Ed Dowie – The Uncle Sold

Album Review by Jamie Bowman | 17 Jan 2017
Album title: The Uncle Sold
Artist: Ed Dowie
Label: Lost Map
Release date: 27 Jan

Back at the dawn of the millennium, Portsmouth's Brothers in Sound looked destined for biggish things. Label mates of The Beta Band, the trio's subtle rhythms, gentle beats and loops won them fans among those who appreciated their modish blend of psychedelia.

Fast forward almost two decades since their debut single and former member Ed Dowie is leading a pleasingly odd existence as a composer for various theatre, short film and art projects as well as making the kind of hauntingly autumnal folk music which permeates this, his debut album.

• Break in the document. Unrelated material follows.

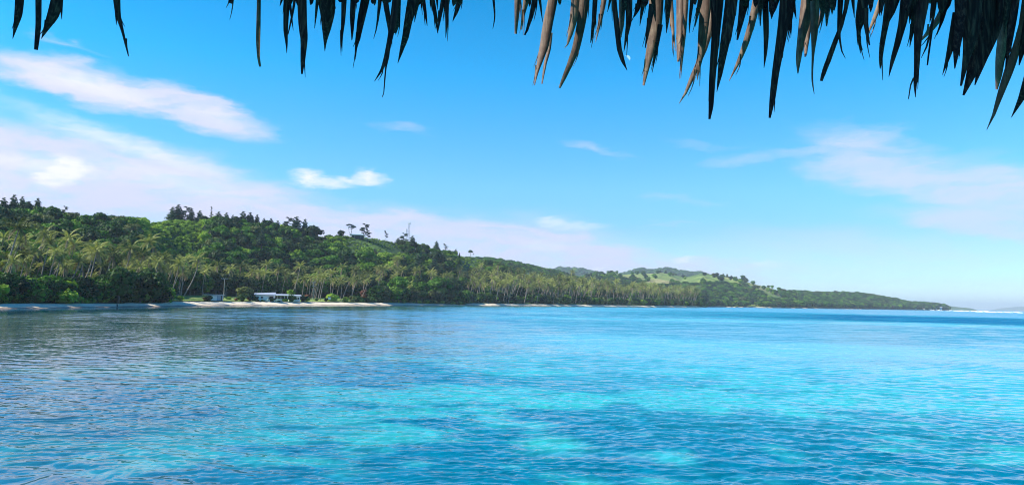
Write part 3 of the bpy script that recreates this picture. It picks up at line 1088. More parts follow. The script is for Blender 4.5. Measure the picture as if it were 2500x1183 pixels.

Despite the pastoral feel of proceedings, the theme is actually that of the city with The Uncle Sold taking its title from the 1995 Kazuo Ishiguro novel The Unconsoled (geddit?), a book that takes the reader on a continually evolving, dream-like journey around a non-specified city.

Dowie's voice is the real winner here, recalling the plaintive deadpan tones of Robert Wyatt, as the delicate haze of instrumentation and choral tones rises and swells like the hopes and dreams of the urbanites whose lives are depicted here. A gently beautiful collection of stolen snapshots of glimpsed futures and lost pasts.